ひと粒のレーズン その1

 一粒のレーズンを手にのせてみよう。干し葡萄のことである。これは是非ともみなさん自身で実際に試していただきたい。絶対のお奨めです。そして邪魔の入らないところへ行こう。

 まず、指先で触ってみよう。表面の感触。ざらざら?かさかさ?しわしわ? 多少ねっとりした感触もあるかもしれない。これを出来る限り細かく正確に感じてみる。次に慎重に押して弾力を確かめよう。

 さらに目を閉じてこれを続けると不思議な事ことが起こる。・・・・

 

そうすると指でいじっているレーズンが、みるみる膨らんでくるように感じる。まるで数センチの物体になったようだ。(そう感じられなくても気にしないで先へ)

 さて目を開けよう。今度は目で出来る限り細かく観察しよう。
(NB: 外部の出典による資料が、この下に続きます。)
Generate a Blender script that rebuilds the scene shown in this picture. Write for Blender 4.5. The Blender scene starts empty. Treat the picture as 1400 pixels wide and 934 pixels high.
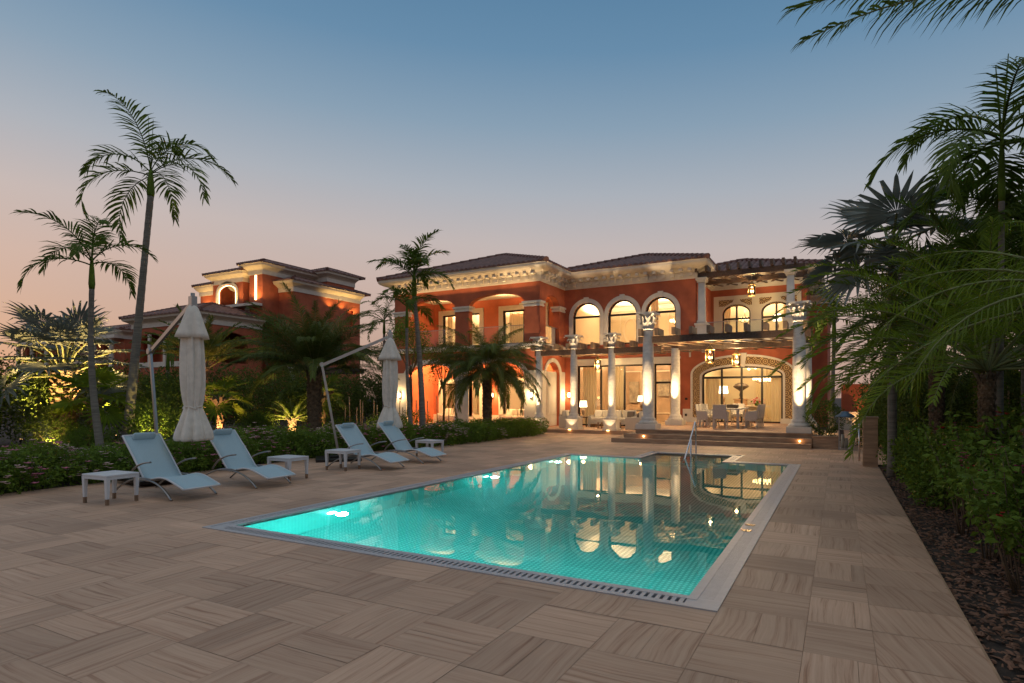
import bpy, bmesh, math, random
from mathutils import Vector, Matrix
from mathutils.geometry import tessellate_polygon
R = math.radians
rnd = random.Random(7)
C = bpy.context.scene.collection
scn = bpy.context.scene

# ------------------------------------------------------------------ camera
cam_d = bpy.data.cameras.new('camera')
cam = bpy.data.objects.new('camera', cam_d)
C.objects.link(cam)
cam.location = (0, 0, 1.6)
cam.rotation_euler = (R(90), 0, R(28.6))
cam_d.sensor_width = 36
cam_d.lens = 820 / 1400 * 36
cam_d.shift_y = (544 - 467) / 1400
cam_d.clip_end = 6000
cam_d.clip_start = .05
scn.camera = cam

# ------------------------------------------------------------------ sky: dusk, blue overhead to pink at the horizon
w = bpy.data.worlds.new('World')
scn.world = w
w.use_nodes = True
nt = w.node_tree
nt.nodes.clear()
wo = nt.nodes.new('ShaderNodeOutputWorld')
bg = nt.nodes.new('ShaderNodeBackground')
tc = nt.nodes.new('ShaderNodeTexCoord')
sep = nt.nodes.new('ShaderNodeSeparateXYZ')
ramp = nt.nodes.new('ShaderNodeValToRGB')
cr = ramp.color_ramp
SKY = [(0.0, (.42, .27, .215)), (.07, (.52, .345, .28)), (.16, (.56, .415, .365)), (.24, (.53, .455, .44)),
       (.32, (.395, .425, .475)), (.41, (.24, .34, .445)), (.50, (.132, .255, .395)), (.62, (.072, .185, .325)), (.78, (.33, .36, .40)), (1.0, (.50, .50, .50))]
cr.elements[0].position = SKY[0][0]; cr.elements[0].color = SKY[0][1] + (1,)
cr.elements[1].position = SKY[-1][0]; cr.elements[1].color = SKY[-1][1] + (1,)
for p_, c_ in SKY[1:-1]:
    e = cr.elements.new(p_); e.color = c_ + (1,)
# the glow of the set sun warms the west (left), the east is bluer
ew = nt.nodes.new('ShaderNodeMath'); ew.operation = 'MULTIPLY_ADD'
ew.inputs[1].default_value = .052; ew.inputs[2].default_value = .02
addz = nt.nodes.new('ShaderNodeMath'); addz.operation = 'ADD'
nt.links.new(tc.outputs['Generated'], sep.inputs[0])
nt.links.new(sep.outputs['X'], ew.inputs[0])
nt.links.new(sep.outputs['Z'], addz.inputs[0])
nt.links.new(ew.outputs[0], addz.inputs[1])
nt.links.new(addz.outputs[0], ramp.inputs[0])
sky = nt.nodes.new('ShaderNodeTexSky')
sky.sky_type = 'NISHITA'
sky.sun_disc = False
sky.sun_elevation = R(2)
sky.sun_rotation = R(-75)
bg2 = nt.nodes.new('ShaderNodeBackground')
bg2.inputs[1].default_value = .01
nt.links.new(sky.outputs[0], bg2.inputs[0])
nt.links.new(ramp.outputs[0], bg.inputs[0])
bg.inputs[1].default_value = 1.0
ash = nt.nodes.new('ShaderNodeAddShader')
nt.links.new(bg.outputs[0], ash.inputs[0])
nt.links.new(bg2.outputs[0], ash.inputs[1])
nt.links.new(ash.outputs[0], wo.inputs[0])

sun_d = bpy.data.lights.new('sun', 'SUN')
sun = bpy.data.objects.new('sun', sun_d)
C.objects.link(sun)
sun_d.energy = .04
sun_d.angle = R(25)
sun_d.color = (1, .7, .5)
sun.rotation_euler = (R(80), 0, R(-75))

scn.view_settings.view_transform = 'Standard'
scn.view_settings.look = 'None'
scn.view_settings.exposure = 0
scn.view_settings.gamma = 1
cy = scn.cycles
cy.use_denoising = True
cy.max_bounces = 7
cy.diffuse_bounces = 3
cy.glossy_bounces = 4
cy.transmission_bounces = 6
cy.transparent_max_bounces = 14
cy.sample_clamp_indirect = 3
cy.caustics_reflective = False
cy.caustics_refractive = False

# ------------------------------------------------------------------ materials
def mat(name, col, rough=.6, metal=0, ns=None, amt=.25, bump=0, col2=None, spec=None, detail=4, stretch=None, transl=0, bscale=None):
    m = bpy.data.materials.new(name); m.use_nodes = True
    n = m.node_tree.nodes; l = m.node_tree.links
    b = n['Principled BSDF']
    b.inputs['Base Color'].default_value = (*col, 1)
    b.inputs['Roughness'].default_value = rough
    b.inputs['Metallic'].default_value = metal
    if spec is not None: b.inputs['Specular IOR Level'].default_value = spec
    if ns:
        t = n.new('ShaderNodeTexCoord'); nz = n.new('ShaderNodeTexNoise')
        nz.inputs['Scale'].default_value = ns; nz.inputs['Detail'].default_value = detail
        src = t.outputs['Object']
        if stretch:
            mp = n.new('ShaderNodeMapping'); mp.inputs['Scale'].default_value = stretch
            l.new(src, mp.inputs[0]); src = mp.outputs[0]
        l.new(src, nz.inputs['Vector'])
        rp = n.new('ShaderNodeValToRGB')
        rp.color_ramp.elements[0].position = .3; rp.color_ramp.elements[1].position = .7
        c2 = col2 or tuple(min(1, c * (1 + amt)) for c in col)
        rp.color_ramp.elements[0].color = (*[c * (1 - amt) for c in col], 1)
        rp.color_ramp.elements[1].color = (*c2, 1)
        l.new(nz.outputs['Fac'], rp.inputs[0]); l.new(rp.outputs[0], b.inputs['Base Color'])
        if bump:
            nb = n.new('ShaderNodeTexNoise'); nb.inputs['Scale'].default_value = bscale or ns * 6; nb.inputs['Detail'].default_value = 5
            l.new(src, nb.inputs['Vector'])
            bp = n.new('ShaderNodeBump'); bp.inputs['Strength'].default_value = bump; bp.inputs['Distance'].default_value = .02
            l.new(nb.outputs['Fac'], bp.inputs['Height']); l.new(bp.outputs[0], b.inputs['Normal'])
    if transl:
        tr = n.new('ShaderNodeBsdfTranslucent'); mx = n.new('ShaderNodeMixShader'); mx.inputs[0].default_value = transl
        if ns: l.new(rp.outputs[0], tr.inputs[0])
        else: tr.inputs[0].default_value = (*col, 1)
        l.new(b.outputs[0], mx.inputs[1]); l.new(tr.outputs[0], mx.inputs[2])
        l.new(mx.outputs[0], n['Material Output'].inputs[0])
    return m

def emis(name, col, st):
    m = bpy.data.materials.new(name); m.use_nodes = True
    n = m.node_tree.nodes; n.clear()
    o = n.new('ShaderNodeOutputMaterial'); e = n.new('ShaderNodeEmission')
    e.inputs[0].default_value = (*col, 1); e.inputs[1].default_value = st
    m.node_tree.links.new(e.outputs[0], o.inputs[0])
    return m

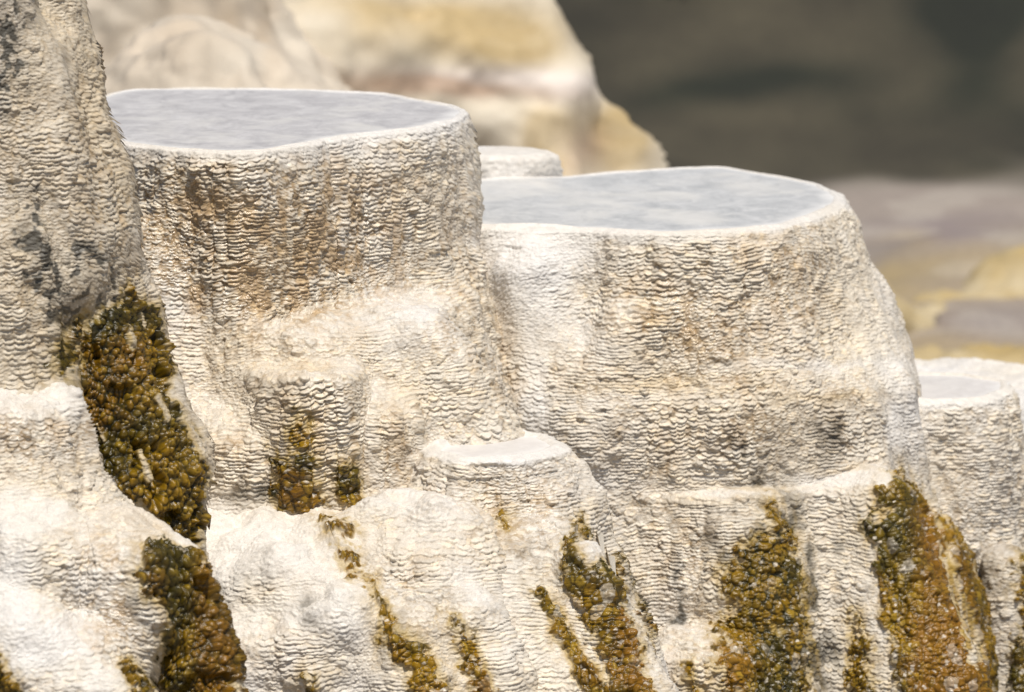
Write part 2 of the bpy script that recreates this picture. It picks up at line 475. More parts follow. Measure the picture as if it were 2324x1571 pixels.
def skin(P, N, key, fillet):
    """returns displaced points, colour, wetness, algae mask"""
    n = len(P)
    P = P.astype(np.float64)
    # broad swelling
    sw = (fbm(P, 7.0, 3, 3, zs=0.7) - .5) * 0.045 + (fbm(P, 16, 2, 41, zs=0.45) - .5) * 0.022
    sw = sw * SWELL.get(key, 1.0)
    pz = POOLS.get(key, [9.0]); flat = np.clip(N[:, 2] * 1.3, 0, 1) * (np.min([np.abs(P[:, 2] - q) for q in pz], axis=0) < .05)
    P = P + N * (sw * (1 - .9 * flat) + fillet)[:, None]
    u, v = to_px(P)
    nw = fbm(P, 18, 3, 21) - .5; nw2 = fbm(P, 18, 3, 22) - .5
    wu, wv = nw * 46, nw2 * 46
    hw = (fbm(P, 75, 2, 24) - .5) * (26 if key in ('mound', 'shelf') else 44)
    alg = shapemask(u, v, ALGAE.get(key, []), wu + hw, wv + hw)
    gap = shapemask(u, v, GAPS, wu * .3, wv * .3)
    speck = fbm(P, 60, 2, 33)
    alg = alg * (1 - gap)
    algn = np.clip(alg + (speck - .5) * (1.3 if key == 'mound' else 2.2) * (alg > .02) * (alg < .98), 0, 1)
    algm = sstep(.35, .6, algn) if key in ('mound', 'shelf') else sstep(.28, .85, algn)
    relm = sstep(.30, .95, alg) * np.clip(algm * 1.5 + .2, 0, 1)
    ru, rv = u + wu * 1.2, v + wv * 1.2
    sm = region(ru, rv, SMOOTH); br = region(ru, rv, BROWN); dk = region(ru, rv, DARK); tn = region(ru, rv, TAN)
    streak = fbm(P, 26, 3, 66, zs=.10)
    br = br * ((1.05 + .3 * streak) if key == 'main' else (.55 + 1.3 * streak))
    er = region(ru, rv, EXTRA.get(key, [])); sm = sm + er
    pz0 = POOLS.get(key)
    if pz0:
        dd = np.min([np.where(q - P[:, 2] > -.03, q - P[:, 2], 9) for q in pz0], axis=0)
        band = 1 - sstep(.006, .008 + .045 * np.clip(fbm(P, 11, 3, 67), .25, 1), dd)
        sm = sm + band * 1.6; br = br * (1 - band)
    big = fbm(P, 4.5, 2, 55); mid = fbm(P, 13, 2, 57, zs=.5); up = np.clip(N[:, 2], 0, 1)
    smooth = np.clip(sm + (mid - .52) * 1.2 + sstep(.55, .9, up) * .7, 0, 1)
    smooth = smooth * (1 - np.clip(br * .55, 0, .8))
    # scale layers
    Pw = P.copy(); Pw[:, 2] += (fbm(P, 5, 2, 61) - .5) * 0.05 + (fbm(P, 25, 2, 62) - .5) * 0.0035
    Pw[:, 0] += (fbm(P, 30, 1, 63) - .5) * 0.012
    s1, c1 = scales(Pw, 0.0200, 0.0112, 101, droop=.85, jz=.35)
    s2, c2 = scales(Pw + 3.3, 0.025, 0.0092, 202, droop=.6, jz=.25)
    s3, c3 = scales(Pw + 7.7, 0.0130, 0.0084, 303, droop=.95, jz=.55)
    m2 = sstep(.52, .60, fbm(P, 6, 2, 71)); m3 = sstep(.47, .56, fbm(P, 8, 2, 72))
    sel = s1 * (1 - m2) + s2 * m2
    sel = sel * (1 - m3) + s3 * .8 * m3
    cid = np.where(m3 > .5, c3, np.where(m2 > .5, c2, c1))
    ampl = 0.0104 * (1 - .42 * smooth) * (0.55 + .9 * fbm(P, 9, 2, 81)) * (1 - .35 * m3) * (1 + .6 * np.clip(br, 0, 1))
    lump, le, lk = bulbs(P, 0.075, 919)
    # small nodules riding on the lips
    b1, e1, k1 = bulbs(P, 0.0115, 404)
    grit = (fbm(P, 210, 2, 91) - .5)
    bg, eg, kg = bulbs(P, 0.0085, 414)
    d = sel * ampl + b1 * 0.0034 * (1 - .5 * smooth) + grit * 0.0038 + bg * .0026 * (.4 + smooth)
    # isolated larger nodules
    b4, e4, k4 = bulbs(P, 0.034, 505)
    nod = sstep(.62, .8, k4) * sstep(.55, .95, b4) * (1 - smooth)
    d = d + nod * 0.007
    d = d + lump * .010 * (.15 + smooth) * (SWELL.get(key, 1) > 1.2)
    colm, ce, ck = bulbs(P * np.array([1, 1, .16]), 0.042, 909)
    d = d + colm * (.004 + .006 * np.clip(br, 0, 1)) * (1 - .7 * smooth)
    rimz = np.ones(n)
    for L in POOLS.get(key, []):
        rimz = np.minimum(rimz, np.abs(P[:, 2] - L) / .05)
    d = d * (1 - .88 * sstep(.35, .8, up) * (1 - rimz))
    # algae relief
    a1, ae1, ak1 = bulbs(P, 0.030, 606, zs=.8); a2, ae2, ak2 = bulbs(P, 0.0145, 707, zs=.7)
    a2b, ae2b, ak2b = bulbs(P, 0.024, 717, zs=.75); sz = sstep(.45, .58, fbm(P, 12, 2, 99)) * (0 if key in ('mound', 'shelf') else 1)
    a2 = a2 * (1 - sz) + a2b * sz; ae2 = ae2 * (1 - sz) + ae2b * sz; ak2 = np.where(sz > .5, ak2b, ak2)
    a3, ae3, ak3 = bulbs(P, 0.0085, 808)
    coarse = 1.0 if key in ('mound', 'shelf') else 0.55
    rel = a1 * .017 * coarse * (.6 + .4 * sstep(0, .5, ae1)) + a2 * .012 * (1.25 - .35 * coarse) * (.5 + .5 * sstep(0, .30, ae2)) + a3 * .005 + (fbm(P, 14, 2, 95) - .5) * 0.030 * coarse
    pits = sstep(.57, .68, fbm(P, 22, 2, 97, zs=.6))
    rel = rel - pits * 0.026 * coarse
    if coarse < .9:
        rel = rel * .72 + d * .7
    gapd = np.where(gap > .02, .012 * sstep(.02, .5, gap) * (1 if coarse > .9 else .3), 0)
    d = (d + gapd) * (1 - relm) + (rel + 0.003) * relm
    Q = P + N * d[:, None]
    # ---------------- colour
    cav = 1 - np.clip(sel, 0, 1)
    wht = np.clip(smooth * .6 + (big - .5) * .9 + .08, 0, 1)
    col = mixc(np.broadcast_to(CREAM, (n, 3)), np.broadcast_to(WHITE, (n, 3)), wht)
    col = mixc(col, TANC, np.clip(tn * .55 * (0.35 + 1.1 * mid), 0, .8))
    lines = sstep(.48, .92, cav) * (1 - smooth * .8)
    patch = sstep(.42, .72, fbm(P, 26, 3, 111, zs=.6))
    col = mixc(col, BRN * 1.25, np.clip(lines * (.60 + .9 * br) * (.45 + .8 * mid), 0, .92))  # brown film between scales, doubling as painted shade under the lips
    col = mixc(col, BRN * 1.7, np.clip(br * patch * .6, 0, .8))
    col = mixc(col, TANC * 1.1, (sstep(.7, .95, cid) * .30 * (1 - smooth)).astype(F32))
    col = col * (1 + (.24 * (cid - .5) + .16 * (k1 - .5)) * (1 - .5 * smooth))[:, None]
    if key == 'mound':
        col = mixc(col, TANC, np.full(n, .26)); patch = sstep(.50, .62, fbm(P, 45, 3, 112)) * 1.3
    dkm = np.clip(dk * (1.9 if key == 'mound' else 1.25) * (.25 + 1.2 * patch) * (.45 + .8 * cav), 0, .95)
    col = mixc(col, GREYD, dkm)
    # growth colour
    t = sstep(.3, .7, fbm(P, 10, 3, 121)); t2 = sstep(.35, .65, fbm(P, 30, 2, 131))
    ac = mixc(np.broadcast_to(OLIVE, (n, 3)), np.broadcast_to(OCHRE, (n, 3)), t)
    rust = stripmask(u, v, [(2080, 1180, 25), (2130, 1300, 60), (2150, 1571, 75)], 30) * .7 + stripmask(u, v, [(450, 1300, 20), (490, 1571, 50)], 25) * .7 + stripmask(u, v, [(1420, 1400, 20), (1460, 1571, 30)], 20) * .6
    ac = mixc(ac, BRUST, np.clip(sstep(.5, .8, fbm(P, 7, 2, 141)) * .7 + rust, 0, .9))
    ac = mixc(ac, YEL, (sstep(.62, .95, ak2) * .5 * (1 - rust * .6)).astype(F32))
    if coarse > .9:
        ac = ac * .95
    if coarse < .9:
        ac = ac * 1.05
    ac = mixc(ac, C(.018, .014, .002), np.clip(sstep(.22, .02, ae1) * .6 * (coarse > .9) + sstep(.20, .02, ae2) * .65 + sstep(.75, .15, a1) * .35, 0, .92) * (1 - .35 * rust))  # dark algae tone plus shade painted into the gaps between bulbs
    ac = mixc(ac, C(.020, .019, .004), np.clip(dk * 1.3, 0, 1) * (1 - .75 * sstep(.55, .9, a2)) * .9)
    ac = mixc(ac, CREAM * .9, (sstep(.90, .97, ak1) * .35 + sstep(.93, .98, ak3) * .8).astype(F32) * (coarse < .9))
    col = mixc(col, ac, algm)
    if ALGAE.get(key):
        wideit = [(k_, p_, s_ + 45) for k_, p_, s_ in ALGAE[key]]
        wm = shapemask(u, v, wideit, wu, wv)
        st2 = fbm(P, 55, 2, 68, zs=.14)
        col = mixc(col, C(.46, .34, .14), np.clip(wm * (.25 + 1.1 * (st2 - .3)) * .8, 0, .6) * (1 - algm))
        tr = sstep(.52, .72, st2 * .8 + .35 * speck - .02) * wm * (1 - algm)
        col = mixc(col, C(.33, .20, .03), np.clip(tr * .85, 0, .85))
    halo = np.clip(alg * (1 - alg) * 4, 0, 1) * (1 - algm)
    col = mixc(col, YEL, np.clip(halo * .5, 0, .6))
    if key == 'mound':
        col = col * (1 - .16 * (1 - algm))[:, None]
    wet = np.clip(.35 + .5 * br + .8 * algm - .4 * smooth + (mid - .5) * .8, 0, 1)
    return Q, col.astype(F32), wet.astype(F32), algm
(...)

形、色。しわの入り方は? 表面の艶は? 光が当たって光っていないか? 部分によって色が変っていないか?

 鼻のところへもっていこう。匂いはどうだろう。何の匂いを連想させるだろうか。

 

 そしていよいよ口にいれよう。でもゆっくりだ。まず唇に挟んで感触を味わう。舌の上に運んで、先ほど指先で味わった感触を舌で味わう。唾液は出てきたか。

さて次にそっと歯に挟んで、歯の先で感触を確かめる。そしてゆっくりと噛みじはじめていい。でも極端にゆっくりと。普段の「噛むこと」、「飲み込む」ことを超スローモーションでやってほしい。

ひとつのレーズンの粒が変形されて、やがて裂け内部の秘密が暴かれる。それはやがて大小の複数の部分に壊される。それは舌に載って味を開花させる。口の空気を鼻に抜けさせると香りがする。先ほどの外部からの香りより強い。レーズンの破片は舌や喉の粘膜の上をゆっくりと食道に向かって移動して、やがて消えてゆく。

 

以上の過程すべてに5分か10分はかかるはずである。そのすべてを「味わい」つくしてみよう。これは実際にやって下さらないと意味がない。家にない人はさっそくお店に行ってレーズンを求めよう。続きは次回に書きますので、まず「レーズン鑑賞」をしてから読んでください。

 

さて申し遅れましたが、比田井和子様のご厚意によりこれより天来書院様のWeb上でブログを書かせていただきます。ネット奥手の私に取りまして初体験でドキドキしています。どうかよろしくお願い申し上げます。